Abstract

Friedrich Hayek is widely viewed as a key intellectual source of neo-liberalism. Taking issue with the conventional view that Hayek's philosophy is, above all, concerned with individual freedom, this article argues that his foundational category is civility. Civility encompasses sensibilities and structures that restrict the liberties we take in our interpersonal relations and channel individual efforts to building what Hayek calls the ‘Great Society’. For instance, Hayek endorses subordinating persons to price signals on the assumption that the market efficiently maximizes individual and social returns. However, Hayek's claim about the wisdom of market prices is contradicted by his own arguments about the limitations of human knowledge, individual or aggregate.
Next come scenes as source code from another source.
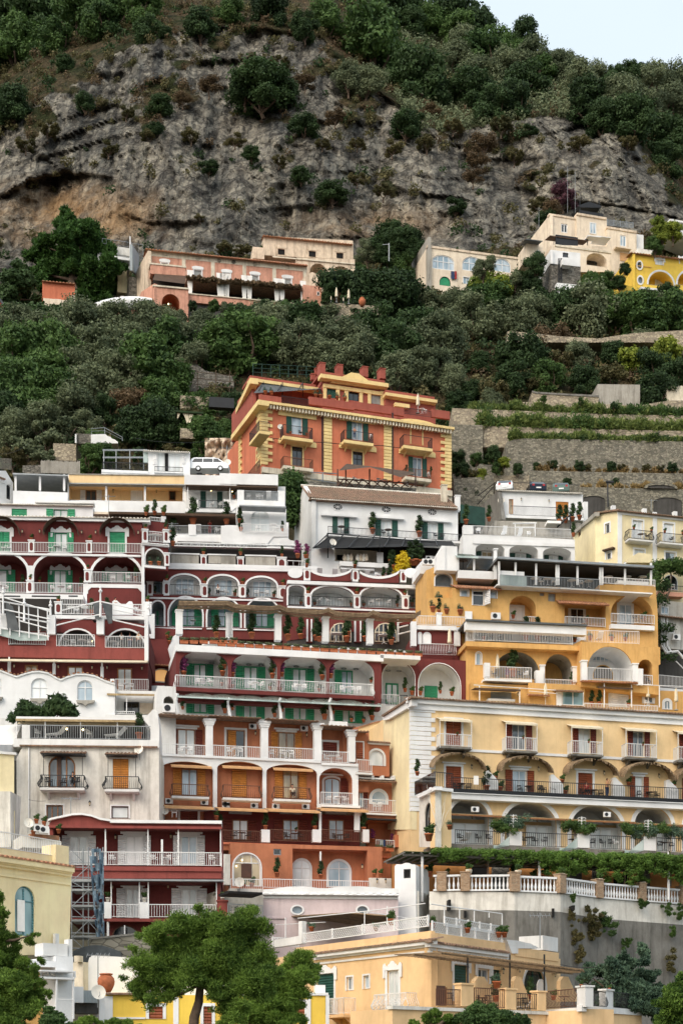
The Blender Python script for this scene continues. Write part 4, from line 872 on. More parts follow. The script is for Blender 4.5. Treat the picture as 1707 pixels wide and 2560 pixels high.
T('D1');b.box('curtain','cloth_white',118,235,165,440,-.12,-.06,.5);b.box('vent_pipe','white',365,455,388,520,.1,.3,.5)
T('C1');f2=F(-60,98,60,99)
b=Bld('cream_building','plain cream building edge behind the pale yellow house, far left','building',f2,0,600);b.wall('pale_yellow',-160,75,95,470,4);b.wall('pale_yellow',-160,448,100,700,5.0,d=.4);b.box('coping','white',-160,62,110,78,-.2,.15);b.tiles(-160,445,92,.55,.09,'tiles',0,.5)
f2=F(28,97.5,58,101);b.face(f2);b.wall('white_old',72,345,140,700,3,pts=[(70,335),(140,372),(125,700),(70,700)])
b.face(F(28,100,42,100.2));b.wall('dark_wall',74,130,110,345,1)
b=None
T('D1');f2=F(100,76,186,77)
b=Bld('white_annex','small white house corner with lattice panel below the pale yellow house','house',f2,375,900)
b.wall(Wclean,366,600,480,1300,3);b.wall(Wclean,140,625,370,665,4,name='parapet');b.wall('ochre',100,665,366,1300,3.5,d=-1.5);b.box('chimney','white',450,490,475,620,-.8,-.3);b.box('water_tank','white',285,515,445,595,-1.2,-.2)
b.box('beam',Wmetal,270,690,495,700,-.1,.9);b.box('beam',Wmetal,270,735,490,748,-.1,.85)
lattice(f2,[(270,700,490,735)],'narrow white lattice band under the small white house roof',posts=5);lattice(F(140,74,186,74.5),[(370,880,480,1010)],'white lattice gate panel at the lower left beside the dark pine',posts=2)
b.post(368,740,378,900,.8,Wmetal);b.post(478,740,488,1010,.8,Wmetal)
# ================= yellow and white block at the bottom =================
T('D1');f2=F(188,80,600,80.8)
b=Bld('yellow_house','bright yellow house with white pilasters and brown shutters behind the pines','house',f2,735,1045)
b.win(975,930,1065,1012,fr='sh_brown',pn=GlassD,sh='c',shm='sh_brown',sur='p');b.win(1330,930,1385,1045,sh='c',shm='sh_brown',fr='sh_brown',sur='p');b.win(703,888,716,972,nm=1,fr='sh_redbrown',pn=GlassD)
b.win(1925,905,1990,1020,sh='c',shm='sh_brown',fr='sh_brown',sur='p')
b.wall('bright_yellow',650,853,2125,1400,9);b.box(Pilas,Wclean,652,862,738,1400,0,.06);b.box(Pilas,Wclean,1133,870,1168,1400,0,.06);b.box(Pilas,Wclean,2010,855,2030,1400,0,.06);b.box(Pilas,Wclean,2128,855,2150,1400,0,.08)
b.box('roof_edge','tiles',690,840,950,853,-1,.25);b.box('coping',Wclean,2020,840,2145,858,-.5,.1);b.box('sill_band',Wclean,738,1000,950,1012,0,.08);b.box('parapet',Wclean,2060,790,2125,850,-1.5,-.5)
f2=F(215,84,600,85)
b=Bld('white_building','white flat roofed building behind the rusty dish and terracotta jar','building',f2,580,1000)
m=MB(f2);pts=[f2.uz(x,y)for x,y in((575,1100),(578,640),(585,612),(605,598),(760,605),(1000,622),(1700,640),(1700,1100))];m.plate(pts,[],-7,0);m.build('wall',Wclean,b.o)
b.face(F(205,83.5,221,84));b.wall(Traver,545,640,580,870,1.5);b.post(520,600,545,640,0,Traver,'chimney')
f2=F(186,79,246,79.6);b=Bld('utility_box','white and grey concrete box with rusty dish fixed to its side','building',f2,490,1000);b.wall(Wclean,488,800,548,905,2);b.wall('bluegrey',548,825,640,905,2.2,d=-.01);b.wall('dark_wall',500,905,650,975,1.2,d=-.4);b.wall(Wclean,650,870,735,1300,1.4,d=-.3)
p=F(186,78,300,78).at(640,905);put('dish',(p.x,p.y,p.z-.25),.35,'big rusty satellite dish leaning by the terracotta jar','',1.35)
p=F(186,81,300,81).at(695,838);o=thing('terracotta_jar','large round terracotta jar on the roof beside the rusty dish','jar',p);p=p+Vector((0,0,0));m=MB();m.lathe(p,[(.55*a_,.55*c_)for a_,c_ in[(.001,0),(.42,0),(.62,.35),(.76,.7),(.8,1.0),(.72,1.3),(.55,1.5),(.5,1.55),(.56,1.6),(.6,1.68),(.56,1.72),(.001,1.6)]],24);m.build('jar_body','pot',o,True);m=MB();m.lathe(p,[(.314,.88),(.346,.9),(.34,.946),(.275,.957)],24);m.build('rim','pot',o,True)
T('D1');f2=F(180,92,352,92);b=Bld('workshop','grey curved roof and block wall under the scaffolding','building',f2,480,600)
m=MB(f2);n_=14;u0,z0=f2.uz(480,590);u1,z1=f2.uz(790,530);m.plate([(u0,z0-2)]+[(u0+(u1-u0)*k/n_,z0+(z1-z0)*math.sin(math.pi*(k/n_*.8+.12)))for k in range(n_+1)]+[(u1,z0-2)],[],-5,0);m.build('barrel_roof','slate',b.o)
m=MB(f2);m.plate([f2.uz(x,y,-.5)for x,y in((590,490),(920,455),(1000,450),(1000,640),(590,640))],[],-1.2,-.5);m.build('block_wall','block',b.o);m=MB(f2);m.plate([f2.uz(x,y,-.4)for x,y in((585,482),(1000,440),(1000,452),(585,494))],[],-1.3,-.4);m.build('coping','concrete',b.o)
# ================= dark red house, lower left =================
T('C1');f3=F(126,98,553,98.6)
b=Bld('dark_red_house','dark red house with white shutters, two long balconies and curved white parapet','house',f3,330,1045)
b.log(Burgd,350,572,1438,826,dep=1.7,name='balcony_recess')
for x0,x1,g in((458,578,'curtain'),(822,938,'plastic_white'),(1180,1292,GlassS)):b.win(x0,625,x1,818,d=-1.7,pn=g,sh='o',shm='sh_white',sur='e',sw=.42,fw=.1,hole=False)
lant(b,[(757,650),(1118,645)],'on the dark red house wall',-1.7)
b.wall('burgundy_light',325,545,1446,905,8,r=0,pts=[(325,545),(340,525),(420,508),(480,492),(540,490),(600,500),(660,520),(715,535),(1446,545),(1448,905),(325,905)])
b.box('roof_edge',Wclean,720,520,1450,540,-1.5,.3);m=MB(f3);q=[(318,520),(340,512),(420,495),(480,482),(540,480),(600,490),(660,512),(725,522)];m.plate([f3.uz(x,y)for x,y in q]+[f3.uz(x,y+13)for x,y in reversed(q)],[],-.5,.25);m.build('parapet_coping',Wclean,b.o)
b.box('moulding','burgundy_light',318,556,1450,572,-.3,.25)
b.box('slab_edge','burgundy_light',330,822,1452,850,-.1,.12);b.railp(460,727,1448,820,.05,Wmetal)
for x in(322,690,968,1166,1442):b.post(x-4,572,x+4,820,.02,Wmetal,th=.09)
b.post(685,650,697,815,.0,Wclean,th=.12);b.post(1053,650,1066,815,.0,Wclean,th=.12)
furn(b,'chair 735 815; chair 1010 815; chair 1095 815; table 1080 818 .8; chair 1385 815; table 1400 818 .8; chair 660 815','on the dark red house upper balcony',-.8)
b.box('gutter',GreyM,455,905,1460,916,-.2,.5)
T('D1');b.log(Burgd,470,118,1418,355,dep=1.9,name='balcony_recess')
for x0,x1 in((822,918),(1185,1290)):b.win(x0,160,x1,352,d=-1.9,pn='curtain',sh='o',shm='sh_white',sur='e',sw=.6,fw=.1,hole=False)
lant(b,[(1100,160),(738,165)],'under the dark red house eaves',-1.9)
b.wall(Burgd,455,108,1440,372,8);b.box('slab_edge','burgundy_light',700,355,1430,375,-.2,.15)
b.railp(728,262,910,352,.05,Wmetal,pitch=.16);b.railp(975,262,1410,352,.05,Wmetal,pitch=.16)
for x in(728,912,970,1416):b.post(x-4,115,x+4,262,.0,Wmetal,th=.1)
b.post(683,248,728,355,.1,Wclean,th=.5);b.post(914,250,974,355,.1,Wclean,th=.5);b.post(1420,245,1485,355,.1,'burgundy_light',th=.5,cap=True)
furn(b,'pot_white 706 245; pot_white 944 248; pot_white 1452 245','on the dark red house balcony pillars',-.1);furn(b,'pot_tall 1420 250 1.2','beside the dark red house drainpipe',-.5)
b.win(735,400,905,478,rise=.4,nm=2,pn=GlassD,sur=None,fr='rust_metal',d=-.8,hole=False);b.wall(Burgd,712,375,1180,700,4,d=-.8);b.post(700,375,714,480,.0,Wclean);b.post(812,400,820,465,.1,Wmetal,th=.1)
T('C1');f9=F(60,95.5,156,96.5)
b=Bld('side_terrace','cluttered tiled side roof with dish beside the weathered white house','terrace',f9,150,640);b.wall('white_old',150,620,395,700,3);b.wall('tiles_red',200,612,390,640,2,d=.1,name='tile_edge')
furn(b,'ac 250 600; ac 285 610; dish 185 610 1.1; pot 240 545; pot 290 560; pot_low 220 620; pot 385 610','on the cluttered roof left of the dark red house',.3)
T('C1');o=thing('scaffold_tower','grey steel scaffold tower with blue netting beside the dark red house','scaffolding',PW(sx(570),sy(1350),94),0)
xs_=[470,545,580,640,675];ys_=[720,830,925,985,1090,1185,1290,1390]
m=MB()
for x in xs_:
 for Y in(93.5,95.2):m.tube([PW(sx(x),sy(1400),Y),PW(sx(x),sy(700 if x>500 else 820),Y)],.035,6)
for y in ys_[1:]:
 for Y in(93.5,95.2):
  for dy in(0,-30):m.tube([PW(sx(470),sy(y+dy),Y),PW(sx(678),sy(y+dy+6),Y)],.028,5)
for k in range(len(ys_)-1):
 y0,y1=ys_[k],ys_[k+1];m.tube([PW(sx(470),sy(y1 if k%2 else y0),93.4),PW(sx(578),sy(y0 if k%2 else y1),93.4)],.022,5);m.tube([PW(sx(580),sy(y0 if k%2 else y1),93.4),PW(sx(675),sy(y1 if k%2 else y0),93.4)],.022,5)
m.build('tube_frame',GreyM,o)
for y in ys_[2:]:
 m=MB();a,c=PW(sx(466),sy(y),93.4),PW(sx(680),sy(y),95.2);m.box(a.x,c.x,a.z,a.z+.12,-c.y,-a.y);m.build('deck',GreyM,o)
rs=random.Random(3);net=bpy.data.meshes.new('netting');V=[];Fc=[]
for j in range(26):
 for i in range(7):t=j/25;x=582+i*(96/6)*(1-.45*t)+50*t;V.append(tuple(PW(sx(x),sy(710+600*t+(20*math.sin(i))*t),93.1+.18*math.sin(i*2.1+j*.6))))
for j in range(25):
 for i in range(6):
  if rs.random()>.28:a=j*7+i;Fc.append((a,a+1,a+8,a+7))
net.from_pydata(V,[],Fc);net.materials.append(MATS['net_blue']);net.update();[setattr(v_,'co',v_.co-o.location)for v_ in net.vertices];q=bpy.data.objects.new('netting',net);COL.objects.link(q);q.parent=o
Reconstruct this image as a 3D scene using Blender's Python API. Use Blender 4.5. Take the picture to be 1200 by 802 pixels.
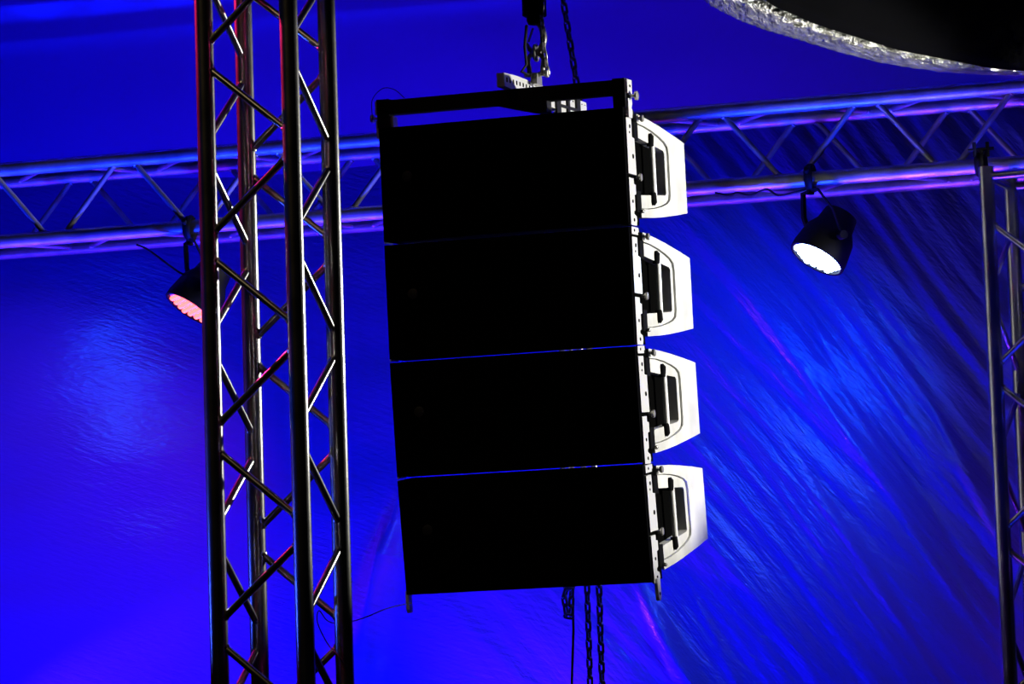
import bpy, math, random
from mathutils import Vector, Matrix, noise, Euler
random.seed(7)
S = bpy.context.scene
for o in list(bpy.data.objects): bpy.data.objects.remove(o)
PI = math.pi
R = math.radians

# ------------------------------------------------------------------ camera
F, PITCH, ROLL, EYE = 5080.0, R(6.95), R(1.9), Vector((0, 0, 1.7))
fw = Vector((0, math.cos(PITCH), math.sin(PITCH)))
rt0 = Vector((1, 0, 0)); up0 = Vector((0, -math.sin(PITCH), math.cos(PITCH)))
rt = rt0*math.cos(ROLL) - up0*math.sin(ROLL)
up = rt0*math.sin(ROLL) + up0*math.cos(ROLL)
cd = bpy.data.cameras.new('camera'); cam = bpy.data.objects.new('camera', cd)
S.collection.objects.link(cam)
cam.matrix_world = Matrix(((rt.x, up.x, -fw.x, EYE.x), (rt.y, up.y, -fw.y, EYE.y), (rt.z, up.z, -fw.z, EYE.z), (0, 0, 0, 1)))
cd.sensor_width = 36; cd.lens = F/1200*36; cd.clip_end = 200
S.camera = cam

def at(px, py, d):
    """point in the place that lies d metres beyond the camera (world y) on the ray of a photo pixel"""
    v = fw*F + rt*(px-600) - up*(py-401)
    return EYE + v*(d/v.y)

# ------------------------------------------------------------------ world, colour, lights
S.view_settings.view_transform = 'Standard'; S.view_settings.look = 'None'
S.view_settings.gamma = 1; S.view_settings.use_curve_mapping = False
S.view_settings.exposure = 0.0
w = bpy.data.worlds.new('night'); S.world = w; w.use_nodes = True
w.node_tree.nodes['Background'].inputs[0].default_value = (0.25, 0.28, 0.6, 1)
w.node_tree.nodes['Background'].inputs[1].default_value = 0.002

def light(name, kind, loc, target, energy, color, size=0.1, cone=60, blend=0.5, sy=None):
    d = bpy.data.lights.new(name, kind); d.energy = energy; d.color = color
    if kind == 'SPOT':
        d.spot_size = R(cone); d.spot_blend = blend; d.shadow_soft_size = size
    if kind == 'AREA':
        d.size = size
        if sy: d.shape = 'RECTANGLE'; d.size_y = sy
    o = bpy.data.objects.new(name, d); S.collection.objects.link(o)
    o.location = loc
    o.rotation_euler = (Vector(target)-Vector(loc)).to_track_quat('-Z', 'Y').to_euler()
    return o
YAW = R(16)
ax = Vector((math.cos(YAW), -math.sin(YAW), 0))          # direction of back wall / stage edge
nb = Vector((math.sin(YAW), math.cos(YAW), 0))           # away from the audience
WALL0 = Vector((0, 14.75, 0))
BLUE = (0.007, 0.004, 1.0)
# blue floor battens along the foot of the back wall, washing it and the roof upward
light('floor_batten', 'AREA', WALL0 - ax*1.25 - nb*.9 + Vector((0, 0, 1.65)), WALL0 - ax*1.25 - nb*0.15 + Vector((0, 0, 3.5)), 66, BLUE, 3.2, sy=.10)
# violet spots added low beside the wall so its folds catch purple light
light('added_violet_foot', 'SPOT', WALL0 + ax*.05 - nb*.22 + Vector((0, 0, 1.75)), WALL0 + ax*.05 + Vector((0, 0, 3.0)), 15, (.7, .04, 1.0), .02, 80, .8)
light('added_violet_graze', 'SPOT', WALL0 - ax*2.7 - nb*.20 + Vector((0, 0, 2.15)), WALL0 + ax*.3 - nb*.05 + Vector((0, 0, 2.75)), 100, (.55, .05, 1.0), .02, 24, .8)
light('added_violet_side', 'SPOT', WALL0 + ax*2.5 - nb*.35 + Vector((0, 0, 1.9)), WALL0 + ax*1.3 + Vector((0, 0, 2.9)), 16, (.4, .03, 1.0), .02, 60, .8)
# narrow violet strip light added under the horizontal truss to tint its chords
vb = light('added_violet_strip', 'AREA', Vector((-.3, 13.92, 1.2)), Vector((-.3, 13.98, 4.2)), 13, (0.17, 0.01, 1.0), 4.6, sy=.06)
vb.data.spread = R(12)
vb.rotation_euler = Matrix((ax, nb, Vector((0, 0, -1)))).transposed().to_euler(); vb.rotation_euler.rotate_axis('X', PI)
vb.rotation_euler = (Matrix.Rotation(-YAW, 3, 'Z') @ Matrix.Rotation(PI, 3, 'X')).to_euler()
# blue strip light added low in front of the truss to turn it bluer
fb_ = light('added_blue_strip', 'AREA', Vector((-.1, 13.0, 1.2)), Vector((0, 13.8, 4.1)), 46, (0.004, .02, 1.0), 4.6, sy=.06)
fb_.data.spread = R(16)
fb_.rotation_euler = (Matrix.Rotation(-YAW, 3, 'Z') @ Matrix.Rotation(PI-R(15), 3, 'X')).to_euler()
# white side light from stage right, catches the cabinets' flanks
light('white_side_light', 'SPOT', (3.7, 12.2, 3.7), (.3, 12.78, 3.45), 950, (1.0, 0.97, 0.88), .05, 32, .25)
light('white_rim_light', 'SPOT', (2.6, 13.1, 3.6), (-1.2, 11.0, 3.15), 420, (1.0, 0.97, 0.88), .03, 27, .3)  # second white spot, added for the rims of the left tower alone
# magenta and blue side lights from the left
light('magenta_side_light', 'SPOT', (-3.0, 12.7, 5.0), (-.9, 11.1, 3.6), 500, (1.0, 0.02, 0.16), .05, 40, .4)
light('blue_side_light', 'SPOT', (-3.4, 11.9, 2.3), (-.9, 11.1, 3.2), 260, (0.03, 0.08, 1.0), .05, 40, .4)
light('violet_tower_light', 'SPOT', (.2, 12.9, 1.2), (1.5, 13.2, 3.1), 260, (.22, .03, 1.0), .05, 34, .5)  # added to colour the left edges of the right tower
# dim warm light of the audience side
light('warm_house_light', 'SPOT', (-4.0, 6.8, 8.6), (-1.05, 11.1, 3.6), 230, (1.0, 0.75, 0.36), .45, 22, .8)

# ------------------------------------------------------------------ materials
def mat(name, col, rough=.5, metal=0., spec=.5, emit=None, estr=0.):
    m = bpy.data.materials.new(name); m.use_nodes = True
    b = m.node_tree.nodes['Principled BSDF']
    b.inputs['Base Color'].default_value = (*col, 1)
    b.inputs['Roughness'].default_value = rough; b.inputs['Metallic'].default_value = metal
    b.inputs['Specular IOR Level'].default_value = spec
    if emit:
        b.inputs['Emission Color'].default_value = (*emit, 1); b.inputs['Emission Strength'].default_value = estr
    return m
def noisy(m, scale=20, strength=.2, dist=.01, vec=(1, 1, 1), rot=(0, 0, 0), colors=None, detail=5, cscale=None):
    nt = m.node_tree; b = nt.nodes['Principled BSDF']
    tc = nt.nodes.new('ShaderNodeTexCoord'); mp = nt.nodes.new('ShaderNodeMapping')
    mp.inputs['Scale'].default_value = vec; mp.inputs['Rotation'].default_value = rot
    n = nt.nodes.new('ShaderNodeTexNoise'); n.inputs['Scale'].default_value = scale; n.inputs['Detail'].default_value = detail
    bp = nt.nodes.new('ShaderNodeBump'); bp.inputs['Strength'].default_value = strength; bp.inputs['Distance'].default_value = dist
    nt.links.new(tc.outputs['Object'], mp.inputs[0]); nt.links.new(mp.outputs[0], n.inputs['Vector'])
    nt.links.new(n.outputs['Fac'], bp.inputs['Height']); nt.links.new(bp.outputs[0], b.inputs['Normal'])
    if colors:
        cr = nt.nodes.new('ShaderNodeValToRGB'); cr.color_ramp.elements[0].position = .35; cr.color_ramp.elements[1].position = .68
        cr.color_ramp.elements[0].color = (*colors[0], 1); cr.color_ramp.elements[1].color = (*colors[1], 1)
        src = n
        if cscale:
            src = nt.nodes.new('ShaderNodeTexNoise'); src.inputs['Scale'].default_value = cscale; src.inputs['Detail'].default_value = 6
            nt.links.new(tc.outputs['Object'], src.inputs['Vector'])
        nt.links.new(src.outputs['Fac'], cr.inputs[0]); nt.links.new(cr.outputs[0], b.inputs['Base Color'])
    return m
M = {}
M['alu'] = noisy(mat('truss_aluminium', (.42, .42, .42), .26, 1.), 60, .08, .002, colors=((.30, .30, .30), (.5, .5, .49)), cscale=14)
M['dull'] = noisy(mat('dull_truss_aluminium', (.42, .42, .42), .42, .75), 60, .08, .002, colors=((.30, .30, .30), (.5, .5, .49)), cscale=14)
M['weld'] = mat('weld_metal', (.55, .55, .55), .3, 1)
M['black'] = noisy(mat('black_paint', (.0025, .0025, .003), .8, 0, .06), 300, .1, .001)
M['bar'] = noisy(mat('black_steel_bar', (.008, .008, .01), .6, 0, .2), 200, .1, .001)
M['grille'] = mat('black_grille_cloth', (.0015, .0015, .002), 1.0, 0, .02)
M['shell'] = noisy(mat('textured_cabinet_coating', (.52, .52, .50), .6, 0, .3), 220, .25, .002, colors=((.44, .44, .42), (.60, .60, .57)), cscale=9)
M['steel'] = mat('zinc_steel', (.72, .72, .70), .35, .3)
M['hole'] = mat('hole_black', (.002, .002, .002), 1, 0, 0)
M['chain'] = noisy(mat('chain_steel', (.30, .29, .27), .25, .85), 90, .1, .001)
M['hook'] = noisy(mat('forged_hook_steel', (.42, .41, .38), .25, .6), 50, .15, .002)
M['rubber'] = mat('cable_rubber', (.006, .006, .006), .6, 0, .2)
M['parbody'] = mat('black_lamp_housing', (.004, .004, .004), .6, 0, .15)
M['badge'] = mat('dark_grey_badge', (.012, .012, .014), .5, 0, .3)
M['tarp'] = noisy(mat('black_tarpaulin', (.0015, .0015, .002), .9, 0, .03), 8, .4, .02)
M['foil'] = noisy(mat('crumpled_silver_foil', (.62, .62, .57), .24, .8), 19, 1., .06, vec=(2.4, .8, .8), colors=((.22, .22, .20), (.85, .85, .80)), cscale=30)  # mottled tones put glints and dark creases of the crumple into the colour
M['floor'] = noisy(mat('stage_plywood', (.03, .028, .026), .7), 6, .2, .01, colors=((.02, .02, .018), (.04, .036, .03)))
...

Overall, I claim that the individual freedom Hayek's philosophy grants is quite limited and that the continued activism of neo-liberal governments is not an ideological contradiction, but actualizes the ‘civilizing mission’ demanded by one of its most important intellectual figures. Consequently, Hayek's philosophy invites broader reflection about the primacy of individual freedom in political thought and suggests civility as an alternative starting point. The way Hayek shifts the philosophical conversation, from theorizing conditions for the autonomy of individuals to the ideal qualities of relations adhering between them, may also explain his increasing attractiveness to thinkers on the Left.